Bluesfanboi - is anyone actually saying DX10+ couldn't be made for XP? I saw your comment "I too am amazed at people who confuse business with computer engineering." - I don't think anyone is claiming it's an impossible engineering task (maybe I'm wrong), so you seem to be arguing against people who don't actually disagree with you.
I'm sure DX10 could be made for XP but it makes no sense for business (yes, I mean business, I do understand this) and it makes no sense "morally", for want of a better word. I don't see why Microsoft should add to 8 year old software for free - who else does? Businesses retire codebases, they have to. If not, where is DX9 for 3.1, or for that matter, bump-mapping in DOOM, Flash 10 support for Netscape 1.0 or airbags in the Ford Model T? Projects are done and programmers move on, if you want the latest, you pay. Maybe a couple of years ago it would have made business sense to go to the engineering lengths needed but if so, Microsoft are the biggest losers on that mistake.
It's not impossible to code, just impractical and largely pointless. I don't know of anyone who has ever said (and really meant) it could not be done.

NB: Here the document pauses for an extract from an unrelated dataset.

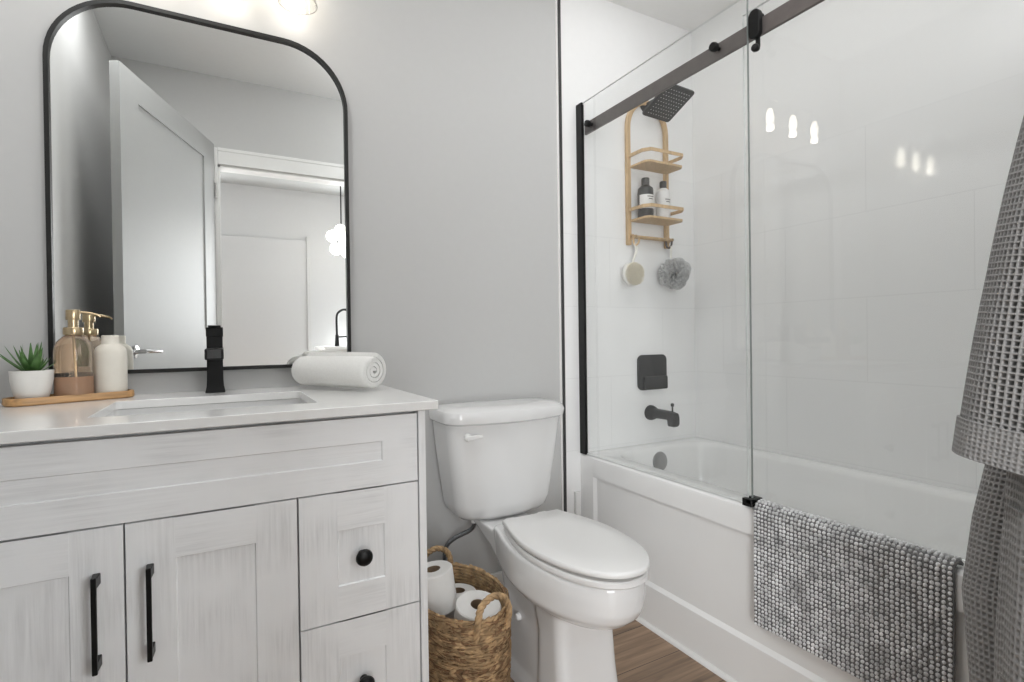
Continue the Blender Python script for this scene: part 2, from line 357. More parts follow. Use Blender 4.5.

EDIT: Just to be clear, I'm sure people in the past have said it can't be done, but I've never seen anyone say that who didn't obviously mean it would too expensive (in terms of engineering time and testing and these new drivers you expect to be written) to make sense. As I understand it, it would basically require a Vista compatibility layer to run on XP, so good luck getting any performance or stability out of that. In fact, if MS made and released DX10 for XP, I bet some types of people would quickly be bitching about how it is slow and unstable and it's all a plot to make Vista look good.
This comment was edited on Feb 23, 2009, 18:10.